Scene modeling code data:
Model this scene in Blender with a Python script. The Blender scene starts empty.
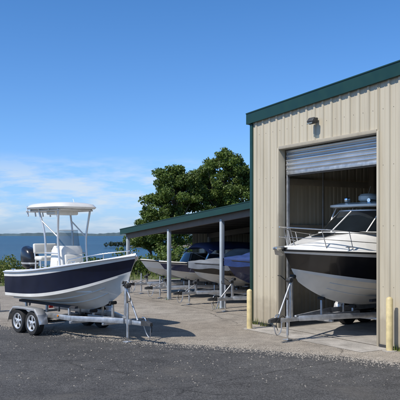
import bpy, bmesh, math, random
import numpy as np
from mathutils import Vector, Matrix, Quaternion
random.seed(4); np.random.seed(4)
R=math.radians
scene=bpy.context.scene

# ---------------------------------------------------------------- materials
def nodes(name):
    m=bpy.data.materials.new(name); m.use_nodes=True
    nt=m.node_tree; b=nt.nodes['Principled BSDF']
    return m,nt,b
def N(nt,t,**kw):
    n=nt.nodes.new(t)
    for k,v in kw.items(): setattr(n,k,v)
    return n
def noise(nt,scale,detail=5,vec=None,rough=.6):
    n=N(nt,'ShaderNodeTexNoise'); n.inputs['Scale'].default_value=scale; n.inputs['Detail'].default_value=detail
    n.inputs['Roughness'].default_value=rough
    if vec: nt.links.new(vec,n.inputs['Vector'])
    return n
def ramp(nt,src,stops):
    r=N(nt,'ShaderNodeValToRGB'); nt.links.new(src,r.inputs[0])
    el=r.color_ramp.elements
    while len(el)<len(stops): el.new(.5)
    for e,(p,c) in zip(el,stops):
        e.position=p; e.color=(c[0],c[1],c[2],1) if not isinstance(c,(int,float)) else (c,c,c,1)
    return r
def simple(name,col,rough=.5,metal=0,var=.12,scale=3,coat=0,bump=0,bscale=60,dirt=None):
    m,nt,b=nodes(name)
    tc=N(nt,'ShaderNodeTexCoord'); v=tc.outputs['Object']
    n=noise(nt,scale,4,v)
    lo=[c*(1-var) for c in col]; hi=[min(1,c*(1+var)) for c in col]
    r=ramp(nt,n.outputs['Fac'],[(.3,lo),(.7,hi)])
    nt.links.new(r.outputs[0],b.inputs['Base Color'])
    r2=ramp(nt,n.outputs['Fac'],[(.3,max(0,rough-.06)),(.7,min(1,rough+.08))])
    nt.links.new(r2.outputs[0],b.inputs['Roughness'])
    b.inputs['Metallic'].default_value=metal
    b.inputs['Coat Weight'].default_value=coat; b.inputs['Coat Roughness'].default_value=.06
    if bump:
        n2=noise(nt,bscale,4,v); bp=N(nt,'ShaderNodeBump'); bp.inputs['Strength'].default_value=bump
        bp.inputs['Distance'].default_value=.02
        nt.links.new(n2.outputs['Fac'],bp.inputs['Height']); nt.links.new(bp.outputs[0],b.inputs['Normal'])
    return m
M={}
M['white']=simple('gelcoat_white',(.78,.77,.73),.28,coat=.4,var=.06)
M['whitehull']=simple('hull_bottom_white',(.68,.665,.62),.4,coat=.2,var=.12,scale=1.5)
M['navy']=simple('gelcoat_navy',(.005,.009,.028),.18,coat=.6,var=.2)
M['black']=simple('gelcoat_black',(.008,.008,.010),.2,coat=.6,var=.2)
M['bluehull']=simple('gelcoat_blue',(.010,.02,.08),.25,coat=.5,var=.2)
M['rubber']=simple('rubber',(.018,.018,.018),.8,var=.3,scale=12)
M['engine']=simple('engine_paint',(.012,.014,.022),.25,coat=.5)
M['galv']=simple('galvanised_steel',(.5,.51,.52),.42,metal=.75,var=.2,scale=9)
M['alu']=simple('aluminium_frame',(.72,.73,.74),.33,metal=.55,var=.08)
M['chrome']=simple('stainless_steel',(.75,.76,.78),.15,metal=1,var=.04)
M['tint']=simple('tinted_glass',(.012,.016,.02),.05,coat=.8,var=.1)
M['vinyl']=simple('seat_vinyl',(.7,.68,.62),.5,var=.06)
M['carpet']=simple('bunk_carpet',(.04,.04,.045),.95,bump=.5)
M['red']=simple('red_lens',(.5,.02,.02),.2)
M['amber']=simple('amber_lens',(.6,.2,.02),.2)
M['tarpblue']=simple('canvas_navy',(.016,.035,.13),.75,var=.25,scale=4,bump=.3)
M['tarpblue2']=simple('canvas_blue',(.016,.045,.17),.7,var=.3,scale=4,bump=.3)
M['tarpgrey']=simple('canvas_grey',(.19,.21,.24),.8,var=.2,scale=3,bump=.3)
M['green']=simple('green_trim_paint',(.006,.036,.027),.4,var=.15)
M['darksteel']=simple('dark_steel',(.06,.06,.06),.5,metal=.3)
M['postpaint']=simple('post_paint_grey',(.36,.40,.43),.5,var=.12)
M['framepaint']=simple('primer_steel',(.30,.26,.2),.6,var=.15)
M['shedframe']=simple('shed_frame',(.12,.11,.10),.7,var=.15)
M['cream']=simple('bollard_paint',(.60,.49,.25),.5,var=.2,scale=6)
M['bark']=simple('bark',(.10,.075,.05),.95,bump=.8,bscale=25,var=.3)
M['rock']=simple('rock',(.13,.12,.105),.9,bump=.8,bscale=3,var=.4,scale=.6)
M['stone']=simple('gravel_stone',(.30,.27,.23),.9,var=.4,scale=8)
M['roofm']=simple('roof_metal',(.08,.12,.11),.4,metal=.3)
M['shutter']=simple('shutter_steel',(.62,.64,.66),.28,metal=.8,var=.1,scale=1.5)

def siding():
    m,nt,b=nodes('beige_siding'); tc=N(nt,'ShaderNodeTexCoord')
    mp=N(nt,'ShaderNodeMapping'); mp.inputs['Scale'].default_value=(2.5,2.5,.22); nt.links.new(tc.outputs['Object'],mp.inputs[0])
    n=noise(nt,1.6,6,mp.outputs[0]); r=ramp(nt,n.outputs['Fac'],[(.25,(.42,.365,.265)),(.5,(.50,.445,.335)),(.8,(.55,.495,.38))])
    sx=N(nt,'ShaderNodeSeparateXYZ'); nt.links.new(tc.outputs['Object'],sx.inputs[0])
    n2=noise(nt,4,4,tc.outputs['Object'])
    ad=N(nt,'ShaderNodeMath',operation='MULTIPLY_ADD'); nt.links.new(n2.outputs['Fac'],ad.inputs[0]); ad.inputs[1].default_value=-.9; nt.links.new(sx.outputs[2],ad.inputs[2])
    r2=ramp(nt,ad.outputs[0],[(0,.45),(.4,0)])
    mx=N(nt,'ShaderNodeMixRGB'); nt.links.new(r2.outputs[0],mx.inputs[0]); nt.links.new(r.outputs[0],mx.inputs[1]); mx.inputs[2].default_value=(.22,.185,.14,1)
    nt.links.new(mx.outputs[0],b.inputs['Base Color']); b.inputs['Roughness'].default_value=.42
    return m
M['siding']=siding()

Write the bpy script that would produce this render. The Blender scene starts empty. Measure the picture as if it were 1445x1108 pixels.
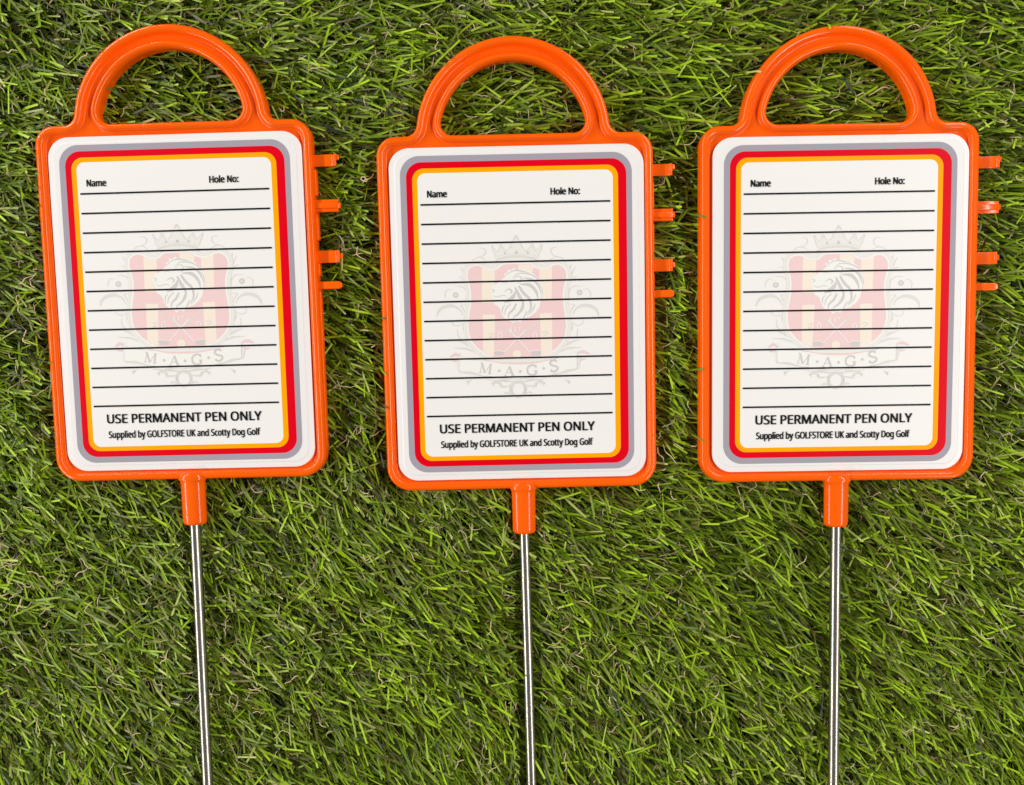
import bpy, bmesh, math, random
import numpy as np
from mathutils import Vector, Matrix, Euler
from mathutils.geometry import tessellate_polygon

random.seed(7); rng = np.random.default_rng(7)
scene = bpy.context.scene
U = 0.0003                      # one working unit = 0.3 mm
R = math.radians

# ------------------------------------------------------------------ camera
cam_data = bpy.data.cameras.new("camera")
cam_data.sensor_width = 36.0
cam_data.lens = 36.0 * 1085.0 / 1445.0
cam_data.clip_start = 0.01
cam_data.clip_end = 50.0
cam = bpy.data.objects.new("camera", cam_data)
cam.location = (0, 0, 1085 * U)
cam.rotation_euler = (R(-3.209), 0, 0)
scene.collection.objects.link(cam)
scene.camera = cam

# ------------------------------------------------------------------ light (a room with two ceiling strips)
world = bpy.data.worlds.new("World"); scene.world = world
world.use_nodes = True
bg = world.node_tree.nodes["Background"]
bg.inputs[0].default_value = (1.0, 0.975, 0.945, 1)
bg.inputs[1].default_value = 0.15

def strip(name, ang, dist, watts, width, length, color, y=0.0):
    d = bpy.data.lights.new(name, 'AREA')
    d.shape = 'RECTANGLE'; d.size = width; d.size_y = length
    d.energy = watts; d.color = color
    o = bpy.data.objects.new(name, d)
    o.location = (math.sin(R(ang)) * dist, y, math.cos(R(ang)) * dist)
    o.rotation_euler = (0, R(ang), 0)
    scene.collection.objects.link(o)
strip("strip_lamp", -63, 2.0, 67, 0.14, 5.0, (1.0, 0.988, 0.962), 0.9)
strip("strip_lamp", 46, 2.0, 57, 0.14, 5.0, (1.0, 0.988, 0.962), 0.9)

scene.view_settings.view_transform = 'Standard'
scene.view_settings.look = 'None'
scene.view_settings.exposure = 0.0
scene.view_settings.gamma = 1.0

# ------------------------------------------------------------------ helpers
def link(name, mesh, mats, parent=None, smooth=True):
    o = bpy.data.objects.new(name, mesh)
    for m in (mats if isinstance(mats, (list, tuple)) else [mats]):
        mesh.materials.append(m)
    scene.collection.objects.link(o)
    if parent is not None:
        o.parent = parent
    if smooth:
        mesh.polygons.foreach_set("use_smooth", [True] * len(mesh.polygons))
    return o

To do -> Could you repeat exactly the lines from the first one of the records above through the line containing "scene=bpy.context.scene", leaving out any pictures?

Response ->
Model this scene in Blender with a Python script. The Blender scene starts empty.
import bpy, bmesh, math, random
import numpy as np
from mathutils import Vector, Matrix, Quaternion
random.seed(4); np.random.seed(4)
R=math.radians
scene=bpy.context.scene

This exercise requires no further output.